*Your objective*:
Pick every line with "picks" from the material below.

*Dataset excerpt*:
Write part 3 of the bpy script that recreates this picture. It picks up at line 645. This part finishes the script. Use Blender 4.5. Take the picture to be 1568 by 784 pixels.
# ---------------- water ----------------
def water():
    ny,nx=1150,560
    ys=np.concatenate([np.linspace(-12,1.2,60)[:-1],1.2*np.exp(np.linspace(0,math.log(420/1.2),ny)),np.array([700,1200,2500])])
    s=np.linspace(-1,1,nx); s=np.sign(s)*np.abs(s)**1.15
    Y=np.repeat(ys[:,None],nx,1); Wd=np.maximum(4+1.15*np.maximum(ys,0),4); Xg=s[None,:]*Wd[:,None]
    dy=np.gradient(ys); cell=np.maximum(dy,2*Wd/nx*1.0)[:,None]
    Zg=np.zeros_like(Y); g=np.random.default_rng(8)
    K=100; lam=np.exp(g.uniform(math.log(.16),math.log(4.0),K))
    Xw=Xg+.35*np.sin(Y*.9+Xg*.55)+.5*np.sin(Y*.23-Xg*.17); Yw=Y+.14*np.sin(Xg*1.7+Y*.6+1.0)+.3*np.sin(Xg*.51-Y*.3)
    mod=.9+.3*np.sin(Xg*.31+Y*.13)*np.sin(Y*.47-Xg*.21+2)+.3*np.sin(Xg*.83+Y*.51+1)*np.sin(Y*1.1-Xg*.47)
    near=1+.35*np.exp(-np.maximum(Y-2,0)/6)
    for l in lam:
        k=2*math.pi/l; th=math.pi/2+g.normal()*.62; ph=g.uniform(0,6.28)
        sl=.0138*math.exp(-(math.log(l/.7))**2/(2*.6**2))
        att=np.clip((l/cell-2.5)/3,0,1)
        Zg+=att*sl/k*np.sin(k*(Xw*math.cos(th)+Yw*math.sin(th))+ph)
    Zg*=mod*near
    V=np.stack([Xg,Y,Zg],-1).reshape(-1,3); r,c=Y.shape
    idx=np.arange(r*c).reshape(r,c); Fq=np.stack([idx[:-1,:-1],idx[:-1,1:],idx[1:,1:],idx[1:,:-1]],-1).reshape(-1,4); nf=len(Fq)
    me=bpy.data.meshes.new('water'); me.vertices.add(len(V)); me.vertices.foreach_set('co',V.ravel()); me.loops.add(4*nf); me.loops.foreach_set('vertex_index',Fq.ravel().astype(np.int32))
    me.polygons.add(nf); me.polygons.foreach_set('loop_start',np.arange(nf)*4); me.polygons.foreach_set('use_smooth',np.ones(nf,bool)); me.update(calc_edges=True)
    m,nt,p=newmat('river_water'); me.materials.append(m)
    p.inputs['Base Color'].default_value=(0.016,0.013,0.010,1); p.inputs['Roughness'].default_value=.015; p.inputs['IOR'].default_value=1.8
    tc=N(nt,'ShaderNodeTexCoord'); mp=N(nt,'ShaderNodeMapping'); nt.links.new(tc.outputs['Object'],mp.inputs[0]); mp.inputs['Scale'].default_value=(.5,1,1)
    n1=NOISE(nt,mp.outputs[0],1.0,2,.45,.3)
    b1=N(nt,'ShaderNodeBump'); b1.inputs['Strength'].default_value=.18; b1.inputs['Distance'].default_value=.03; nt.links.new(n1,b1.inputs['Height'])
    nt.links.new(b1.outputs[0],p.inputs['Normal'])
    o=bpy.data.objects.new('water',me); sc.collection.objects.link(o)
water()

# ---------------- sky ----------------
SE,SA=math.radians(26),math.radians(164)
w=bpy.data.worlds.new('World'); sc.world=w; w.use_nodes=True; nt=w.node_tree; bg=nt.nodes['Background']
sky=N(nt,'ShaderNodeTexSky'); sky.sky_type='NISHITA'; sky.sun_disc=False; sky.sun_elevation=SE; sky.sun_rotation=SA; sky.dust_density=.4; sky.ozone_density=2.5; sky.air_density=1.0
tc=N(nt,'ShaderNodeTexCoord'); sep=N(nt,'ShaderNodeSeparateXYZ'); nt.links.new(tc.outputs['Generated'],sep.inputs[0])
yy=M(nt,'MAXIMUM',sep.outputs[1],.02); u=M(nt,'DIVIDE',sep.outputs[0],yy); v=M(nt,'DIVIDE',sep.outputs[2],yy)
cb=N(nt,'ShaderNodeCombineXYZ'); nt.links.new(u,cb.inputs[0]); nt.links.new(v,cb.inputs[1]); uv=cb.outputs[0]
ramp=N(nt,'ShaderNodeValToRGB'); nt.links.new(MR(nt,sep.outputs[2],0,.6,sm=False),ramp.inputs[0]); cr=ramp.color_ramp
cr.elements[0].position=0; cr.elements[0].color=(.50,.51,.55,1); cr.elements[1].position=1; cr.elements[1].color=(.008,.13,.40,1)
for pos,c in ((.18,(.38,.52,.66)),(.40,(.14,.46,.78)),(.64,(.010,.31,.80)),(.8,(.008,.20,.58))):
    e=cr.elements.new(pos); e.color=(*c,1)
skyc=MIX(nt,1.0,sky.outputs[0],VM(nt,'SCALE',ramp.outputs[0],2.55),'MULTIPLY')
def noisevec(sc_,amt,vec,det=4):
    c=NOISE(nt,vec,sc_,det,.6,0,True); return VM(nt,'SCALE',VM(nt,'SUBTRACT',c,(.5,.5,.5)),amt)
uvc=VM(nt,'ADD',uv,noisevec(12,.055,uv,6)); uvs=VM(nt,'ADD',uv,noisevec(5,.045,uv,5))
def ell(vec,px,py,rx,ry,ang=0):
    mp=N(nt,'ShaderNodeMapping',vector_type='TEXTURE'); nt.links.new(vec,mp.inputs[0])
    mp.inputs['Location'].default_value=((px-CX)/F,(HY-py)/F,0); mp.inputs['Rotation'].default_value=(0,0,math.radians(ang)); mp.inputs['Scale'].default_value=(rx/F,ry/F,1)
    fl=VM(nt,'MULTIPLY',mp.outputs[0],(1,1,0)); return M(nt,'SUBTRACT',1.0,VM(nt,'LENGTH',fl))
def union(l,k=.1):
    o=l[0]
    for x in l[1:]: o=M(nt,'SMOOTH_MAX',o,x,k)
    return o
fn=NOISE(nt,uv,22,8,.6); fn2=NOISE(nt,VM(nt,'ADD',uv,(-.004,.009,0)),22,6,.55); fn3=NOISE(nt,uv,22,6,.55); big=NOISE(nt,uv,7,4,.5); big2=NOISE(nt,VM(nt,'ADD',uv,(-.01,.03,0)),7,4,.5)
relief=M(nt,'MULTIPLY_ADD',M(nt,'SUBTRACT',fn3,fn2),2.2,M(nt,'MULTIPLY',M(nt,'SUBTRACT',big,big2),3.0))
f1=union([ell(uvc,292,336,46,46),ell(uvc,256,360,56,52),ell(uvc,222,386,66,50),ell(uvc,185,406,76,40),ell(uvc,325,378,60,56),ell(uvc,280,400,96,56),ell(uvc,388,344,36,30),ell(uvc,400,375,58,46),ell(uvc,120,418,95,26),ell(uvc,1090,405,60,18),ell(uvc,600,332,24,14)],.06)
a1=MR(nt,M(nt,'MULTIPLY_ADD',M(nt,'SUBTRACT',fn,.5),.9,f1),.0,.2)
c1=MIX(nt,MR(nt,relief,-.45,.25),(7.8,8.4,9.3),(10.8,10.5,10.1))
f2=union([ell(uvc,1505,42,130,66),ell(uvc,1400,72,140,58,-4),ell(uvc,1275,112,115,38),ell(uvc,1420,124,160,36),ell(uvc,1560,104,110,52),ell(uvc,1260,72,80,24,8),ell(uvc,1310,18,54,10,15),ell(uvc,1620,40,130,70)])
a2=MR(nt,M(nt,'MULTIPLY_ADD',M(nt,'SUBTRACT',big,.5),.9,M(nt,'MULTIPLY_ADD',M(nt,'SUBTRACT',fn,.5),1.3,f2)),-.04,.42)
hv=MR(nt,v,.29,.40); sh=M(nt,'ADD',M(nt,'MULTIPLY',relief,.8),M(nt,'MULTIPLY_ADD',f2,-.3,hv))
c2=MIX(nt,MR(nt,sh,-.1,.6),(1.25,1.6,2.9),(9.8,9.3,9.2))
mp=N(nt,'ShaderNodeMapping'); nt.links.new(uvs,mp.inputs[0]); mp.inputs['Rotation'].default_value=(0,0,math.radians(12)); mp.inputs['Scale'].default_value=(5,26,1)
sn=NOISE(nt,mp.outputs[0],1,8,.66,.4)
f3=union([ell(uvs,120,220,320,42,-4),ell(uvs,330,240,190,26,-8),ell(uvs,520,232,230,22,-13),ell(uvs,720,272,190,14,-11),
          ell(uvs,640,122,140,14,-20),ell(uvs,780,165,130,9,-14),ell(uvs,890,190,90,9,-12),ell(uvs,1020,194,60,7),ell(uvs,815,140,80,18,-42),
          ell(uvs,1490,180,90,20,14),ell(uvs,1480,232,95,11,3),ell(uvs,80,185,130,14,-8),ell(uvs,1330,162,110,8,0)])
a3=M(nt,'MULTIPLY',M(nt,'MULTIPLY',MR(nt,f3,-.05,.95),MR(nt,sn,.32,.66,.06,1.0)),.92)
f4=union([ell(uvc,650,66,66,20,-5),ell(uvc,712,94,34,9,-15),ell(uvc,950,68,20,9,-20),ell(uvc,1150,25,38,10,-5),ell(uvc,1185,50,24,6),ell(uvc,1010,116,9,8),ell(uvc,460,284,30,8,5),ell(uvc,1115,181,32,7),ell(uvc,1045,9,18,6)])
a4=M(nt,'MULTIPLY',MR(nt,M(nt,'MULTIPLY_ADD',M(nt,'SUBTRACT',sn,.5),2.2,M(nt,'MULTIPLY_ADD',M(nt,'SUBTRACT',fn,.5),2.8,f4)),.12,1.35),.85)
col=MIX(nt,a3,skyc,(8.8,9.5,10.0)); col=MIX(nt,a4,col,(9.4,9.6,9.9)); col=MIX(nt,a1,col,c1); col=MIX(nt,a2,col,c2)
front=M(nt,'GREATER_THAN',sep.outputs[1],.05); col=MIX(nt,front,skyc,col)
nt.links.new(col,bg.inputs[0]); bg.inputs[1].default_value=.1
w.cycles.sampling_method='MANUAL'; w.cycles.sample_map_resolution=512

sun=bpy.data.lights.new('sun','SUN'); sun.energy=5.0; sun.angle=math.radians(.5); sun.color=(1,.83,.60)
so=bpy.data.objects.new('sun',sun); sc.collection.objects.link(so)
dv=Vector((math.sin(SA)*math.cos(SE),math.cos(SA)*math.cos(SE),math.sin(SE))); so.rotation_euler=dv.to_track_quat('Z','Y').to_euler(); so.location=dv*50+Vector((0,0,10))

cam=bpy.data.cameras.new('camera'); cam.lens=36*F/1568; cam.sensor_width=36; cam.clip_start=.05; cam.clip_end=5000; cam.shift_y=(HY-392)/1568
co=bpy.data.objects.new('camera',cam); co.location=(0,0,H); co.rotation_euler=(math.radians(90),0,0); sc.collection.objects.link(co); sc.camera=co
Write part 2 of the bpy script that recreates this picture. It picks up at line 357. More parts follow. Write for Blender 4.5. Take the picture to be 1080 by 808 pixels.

*Worked solution*:
Write part 3 of the bpy script that recreates this picture. It picks up at line 645. This part finishes the script. Use Blender 4.5. Take the picture to be 1568 by 784 pixels.
Write part 2 of the bpy script that recreates this picture. It picks up at line 357. More parts follow. Write for Blender 4.5. Take the picture to be 1080 by 808 pixels.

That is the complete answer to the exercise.